▸ YOUR GOAL: Look through the lines of the material and count those containing "scene". Give that count alone.

▸ DATA LINES:
Start

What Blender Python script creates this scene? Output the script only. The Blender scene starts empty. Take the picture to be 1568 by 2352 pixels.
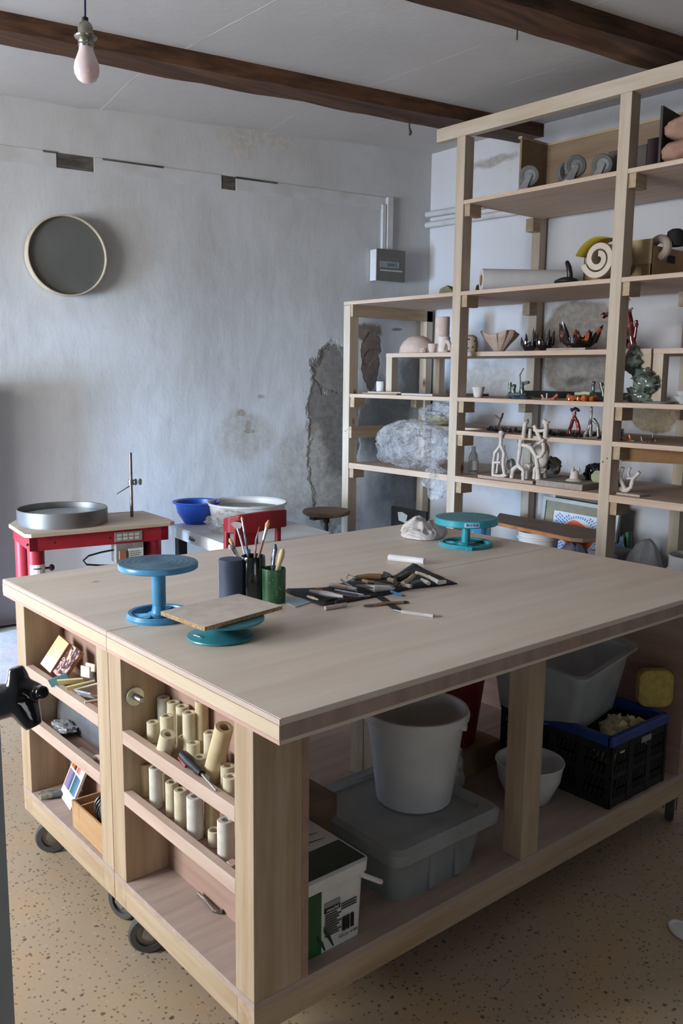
import bpy, bmesh, math, random
from mathutils import Vector, Matrix, noise
R = math.radians
SC = bpy.context.scene
COL = SC.collection
# ------------------------------------------------------------------ camera, light, exposure
cd = bpy.data.cameras.new('camera')
cam = bpy.data.objects.new('camera', cd); COL.objects.link(cam); SC.camera = cam
cd.sensor_fit = 'VERTICAL'; cd.sensor_height = 36; cd.sensor_width = 24
cd.lens = 36 * 2021.1 / 2352
cr, cu, cf = Vector((.76362, -.64557, .01127)), Vector((.08933, .12293, .98839)), Vector((.63946, .75374, -.15154))
cam.matrix_world = Matrix(((cr.x, cu.x, -cf.x, -.8928), (cr.y, cu.y, -cf.y, -1.2148), (cr.z, cu.z, -cf.z, 1.4676), (0, 0, 0, 1)))
cd.clip_start = .02
SC.view_settings.view_transform = 'Standard'; SC.view_settings.look = 'None'
SC.view_settings.exposure = 0.0; SC.view_settings.gamma = 1
w = bpy.data.worlds.new('world'); SC.world = w; w.use_nodes = True
w.node_tree.nodes['Background'].inputs[0].default_value = (.75, .85, 1, 1)
w.node_tree.nodes['Background'].inputs[1].default_value = .35
def area(name, loc, size, rot, energy, col):
    l = bpy.data.lights.new(name, 'AREA'); l.shape = 'RECTANGLE'; l.size, l.size_y = size
    l.energy = energy; l.color = col
    o = bpy.data.objects.new(name, l); COL.objects.link(o); o.location = loc; o.rotation_euler = rot
    return o
# daylight outside the side wall's window and glazed door; plus an added fill light behind the camera
area('daylight_window', (-3.12, 1.85, 1.65), (1.3, 1.5), (0, R(-70), R(-8)), 185, (.97, .97, 1))
area('daylight_window_low', (-3.12, 1.85, 1.60), (1.3, 1.5), (0, R(-108), R(-14)), 52, (1, .94, .9))
area('daylight_door', (-3.12, 2.92, .85), (1.3, .55), (0, R(-80), R(12)), 130, (.5, .7, 1)).data.spread = R(60)
area('fill_light_front', (-.9, -3.6, 1.0), (1.4, .9), (R(90), 0, 0), 13, (.86, .92, 1))
FL = .03      # floor level; the table top is at .86
# ------------------------------------------------------------------ helpers
def lin(h):
    h = h.lstrip('#'); c = [int(h[i:i+2], 16) / 255 for i in (0, 2, 4)]
    return tuple(x / 12.92 if x <= .04045 else ((x + .055) / 1.055) ** 2.4 for x in c) + (1,)
class N:
    def __init__(s, name):
        s.m = bpy.data.materials.new(name); s.m.use_nodes = True
        s.t = s.m.node_tree; s.p = s.t.nodes['Principled BSDF']; s.out = s.t.nodes['Material Output']
    def n(s, typ, **k):
        x = s.t.nodes.new(typ)
        for a, b in k.items():
            if a.startswith('i_'):
                key = a[2:]; key = int(key) if key.isdigit() else key.replace('_', ' ')
                s.put(x.inputs[key], b)
            else: setattr(x, a, b)
        return x
    def put(s, inp, v):
        if isinstance(v, bpy.types.NodeSocket): s.t.links.new(v, inp)
        elif isinstance(v, bpy.types.Node): s.t.links.new(v.outputs[0], inp)
        else: inp.default_value = v
    def coord(s, scale=(1, 1, 1), which='Object'):
        c = s.n('ShaderNodeTexCoord'); m = s.n('ShaderNodeMapping'); s.t.links.new(c.outputs[which], m.inputs[0])
        m.inputs['Scale'].default_value = scale; return m.outputs[0]
    def noise(s, vec, scale, detail=4, rough=.5):
        return s.n('ShaderNodeTexNoise', i_Vector=vec, i_Scale=scale, i_Detail=detail, i_Roughness=rough).outputs['Fac']
    def ramp(s, fac, a, b, c0=0., c1=1.):
        return s.n('ShaderNodeMapRange', i_Value=fac, i_1=a, i_2=b, i_3=c0, i_4=c1).outputs[0]
    def mix(s, fac, a, b, bt='MIX'):
        x = s.n('ShaderNodeMix', data_type='RGBA', blend_type=bt)
        s.put(x.inputs[0], fac); s.put(x.inputs[6], a); s.put(x.inputs[7], b); return x.outputs[2]
    def math(s, op, a, b=0., c=0.):
        x = s.n('ShaderNodeMath', operation=op); s.put(x.inputs[0], a); s.put(x.inputs[1], b); s.put(x.inputs[2], c); return x.outputs[0]
    def bump(s, h, st=.3, d=.01):
        b = s.n('ShaderNodeBump', i_Height=h, i_Strength=st, i_Distance=d); s.t.links.new(b.outputs[0], s.p.inputs['Normal'])
    def base(s, c): s.put(s.p.inputs['Base Color'], c)
MC = {}
def mat(name, c1, c2=None, scale=12, rough=.6, metal=0, bump=0, bd=.002, stretch=(1, 1, 1), lo=.4, hi=.65, spec=.5, coat=0, trans=0, sub=0, alpha=1):
    if name in MC: return MC[name]
    a = N(name); p = a.p
    p.inputs['Roughness'].default_value = rough; p.inputs['Metallic'].default_value = metal
    p.inputs['Specular IOR Level'].default_value = spec; p.inputs['Coat Weight'].default_value = coat
    p.inputs['Transmission Weight'].default_value = trans; p.inputs['Alpha'].default_value = alpha
    v = a.coord(stretch); f = a.noise(v, scale)
    a.base(a.mix(a.ramp(f, lo, hi), lin(c1), lin(c2 or c1)))
    if bump: a.bump(a.noise(v, scale * 3), bump, bd)
    MC[name] = a.m; return a.m
def wood(name, light, dark, axis=0, rough=.62, knots=True, sc=1., grain=.8, kr=1., kn=1.):
    if name in MC: return MC[name]
    a = N(name); st = [9., 9., 9.]; st[axis] = .7
    v = a.coord(tuple(x * sc for x in st))
    f = a.noise(v, 3.2, 6, .6); g = a.noise(v, 12, 3, .6)
    c = a.mix(a.ramp(f, .35, .7), lin(light), lin(dark))
    c = a.mix(a.ramp(g, .45, .8, 0, .35 * grain), c, lin(dark))
    big = a.noise(a.coord((1.5, 1.5, 1.5)), 1.3, 2)
    c = a.mix(a.ramp(big, .35, .7, 0, .3), c, a.mix(1, c, (.86, .78, .72, 1), 'MULTIPLY'))
    if knots:
        ks = [7. * kn, 7. * kn, 7. * kn]; ks[axis] = 3.2 * kn
        vo = a.n('ShaderNodeTexVoronoi', i_Vector=a.coord(tuple(ks)), i_Scale=1.0)
        k = a.math('MULTIPLY', a.ramp(vo.outputs['Distance'], .13 * kr, .05 * kr), a.ramp(a.n('ShaderNodeSeparateColor', i_0=vo.outputs['Color']).outputs[0], .62, .64))
        c = a.mix(k, c, lin('6e4426'))
    a.base(c); a.p.inputs['Roughness'].default_value = rough; a.p.inputs['Specular IOR Level'].default_value = .3
    a.bump(g, .12, .002); MC[name] = a.m; return a.m
class MB:
    def __init__(s): s.v = []; s.f = []
    def add(s, vs, fs, M=None):
        o = len(s.v); s.v += [tuple(M @ Vector(p)) if M is not None else tuple(p) for p in vs]
        s.f += [tuple(i + o for i in f) for f in fs]; return s
    def box(s, x0, x1, y0, y1, z0, z1, M=None):
        return s.add([(x, y, z) for x in (x0, x1) for y in (y0, y1) for z in (z0, z1)],
            [(0, 1, 3, 2), (4, 6, 7, 5), (0, 4, 5, 1), (2, 3, 7, 6), (0, 2, 6, 4), (1, 5, 7, 3)], M)
    def lathe(s, prof, c=(0, 0, 0), n=28, M=None, sx=1, sy=1, wob=None):
        vs = []; fs = []; rings = []
        for k, (r, z) in enumerate(prof):
            if r < 1e-6: rings.append([len(vs)]); vs.append((c[0], c[1], c[2] + z)); continue
            rg = []
            for i in range(n):
                a = 2 * math.pi * i / n; rr = r * (wob(a, z) if wob else 1)
                rg.append(len(vs)); vs.append((c[0] + rr * sx * math.cos(a), c[1] + rr * sy * math.sin(a), c[2] + z))
            rings.append(rg)
        for A, B in zip(rings, rings[1:]):
            if len(A) == 1 and len(B) == 1: continue
            for i in range(n):
                j = (i + 1) % n
                if len(A) == 1: fs.append((A[0], B[j], B[i]))
                elif len(B) == 1: fs.append((A[i], A[j], B[0]))
                else: fs.append((A[i], A[j], B[j], B[i]))
        return s.add(vs, fs, M)
    def tube(s, pts, r, n=8, M=None, cap=True):
        pts = [Vector(p) for p in pts]; m = len(pts)
        rs = r if isinstance(r, (list, tuple)) else [r] * m
        vs = []; fs = []; up = None
        for i, p in enumerate(pts):
            t = (pts[min(i + 1, m - 1)] - pts[max(i - 1, 0)]).normalized()
            if up is None:
                up = t.orthogonal().normalized()
            up = (up - t * up.dot(t)); up = up.normalized() if up.length > 1e-6 else t.orthogonal().normalized()
            b = t.cross(up)
            for k in range(n):
                a = 2 * math.pi * k / n; vs.append(p + (up * math.cos(a) + b * math.sin(a)) * rs[i])
        for i in range(m - 1):
            for k in range(n):
                j = (k + 1) % n; fs.append((i * n + k, i * n + j, (i + 1) * n + j, (i + 1) * n + k))
        if cap: fs += [tuple(range(n - 1, -1, -1)), tuple(range((m - 1) * n, m * n))]
        return s.add(vs, fs, M)
    def prism(s, poly, z0, z1, M=None):
        n = len(poly); vs = [(p[0], p[1], z0) for p in poly] + [(p[0], p[1], z1) for p in poly]
        fs = [tuple(range(n - 1, -1, -1)), tuple(range(n, 2 * n))] + [(i, (i + 1) % n, n + (i + 1) % n, n + i) for i in range(n)]
        return s.add(vs, fs, M)
    def blob(s, c, rad, seed=0, amp=.15, freq=3., nu=22, nv=14, flat=None, M=None):
        vs = []; fs = []
        for i in range(nv + 1):
            th = math.pi * i / nv
            for k in range(nu):
                a = 2 * math.pi * k / nu; d = Vector((math.sin(th) * math.cos(a), math.sin(th) * math.sin(a), math.cos(th)))
                q = 1 + amp * noise.fractal(d * freq + Vector((seed * 7.1, seed * 3.3, 0)), .9, 2.1, 3)
                z = c[2] + d.z * rad[2] * q
                if flat is not None: z = max(z, flat)
                vs.append((c[0] + d.x * rad[0] * q, c[1] + d.y * rad[1] * q, z))
        for i in range(nv):
            for k in range(nu):
                j = (k + 1) % nu; fs.append((i * nu + k, (i + 1) * nu + k, (i + 1) * nu + j, i * nu + j))
        return s.add(vs, fs, M)
    def build(s, name, m, parent=None, bevel=0, smooth=False, local=False, loc=None, weld=True, subsurf=0, sharp=35):
        off = Vector((0, 0, 0))
        if parent is not None and not local:
            q = parent
            while q: off += Vector(q.location); q = q.parent
        if loc is not None: off = Vector(loc)
        me = bpy.data.meshes.new(name); me.from_pydata([tuple(Vector(p) - off) for p in s.v], [], s.f)
        bm = bmesh.new(); bm.from_mesh(me)
        if weld: bmesh.ops.remove_doubles(bm, verts=bm.verts, dist=1e-6)
        bmesh.ops.recalc_face_normals(bm, faces=bm.faces)
        if smooth:
            for f in bm.faces: f.smooth = True
            for e in bm.edges:
                if len(e.link_faces) == 2 and e.calc_face_angle(0) > R(sharp): e.smooth = False
        bm.to_mesh(me); bm.free()
        o = bpy.data.objects.new(name, me); COL.objects.link(o); me.materials.append(m)
        if parent is not None: o.parent = parent
        if loc is not None: o.location = loc
        if bevel:
            b = o.modifiers.new('bevel', 'BEVEL'); b.width = bevel; b.segments = 2; b.limit_method = 'ANGLE'
        if subsurf:
            b = o.modifiers.new('sub', 'SUBSURF'); b.levels = subsurf; b.render_levels = subsurf
        return o
def tag(o, label, cat, group=None, kind=None):
    if label: o['label'] = label
    if cat: o['category'] = cat
    if group: o['group'] = group
    if kind: o['kind'] = kind
    return o
def thing(name, label, cat, loc=(0, 0, 0), rz=0, group=None):
    o = bpy.data.objects.new(name, None); COL.objects.link(o); o.empty_display_size = .05
    o.location = loc; o.rotation_euler = (0, 0, rz); return tag(o, label, cat, group)
def struct(name, mb, m, loc=None, **k):
    o = mb.build(name, m, loc=loc, **k); o['kind'] = 'structure'; return o
def rotz(a): return Matrix.Rotation(a, 4, 'Z')
def place(loc, rz=0, rx=0, ry=0):
    return Matrix.Translation(Vector(loc)) @ Matrix.Rotation(rz, 4, 'Z') @ Matrix.Rotation(ry, 4, 'Y') @ Matrix.Rotation(rx, 4, 'X')
def frame(o, x, z):
    """matrix whose local x runs along x, local z along z"""
    x = Vector(x).normalized(); z = Vector(z); y = z.cross(x).normalized(); z = x.cross(y)
    return Matrix(((x.x, y.x, z.x, o[0]), (x.y, y.y, z.y, o[1]), (x.z, y.z, z.z, o[2]), (0, 0, 0, 1)))
def text(body, size, m, M, parent=None, name='printed_text', ext=.0003, align='CENTER'):
    cu_ = bpy.data.curves.new(name, 'FONT'); cu_.body = body; cu_.size = size; cu_.extrude = ext
    cu_.align_x = align; cu_.align_y = 'CENTER'; cu_.resolution_u = 2
    t = bpy.data.objects.new('tmp', cu_); COL.objects.link(t)
    dg = bpy.context.evaluated_depsgraph_get(); me = bpy.data.meshes.new_from_object(t.evaluated_get(dg))
    bpy.data.objects.remove(t); b = MB(); b.add([tuple(v.co) for v in me.vertices], [tuple(p.vertices) for p in me.polygons], M)
    return b.build(name, m, parent)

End

▸ TASK RESPONSE: 2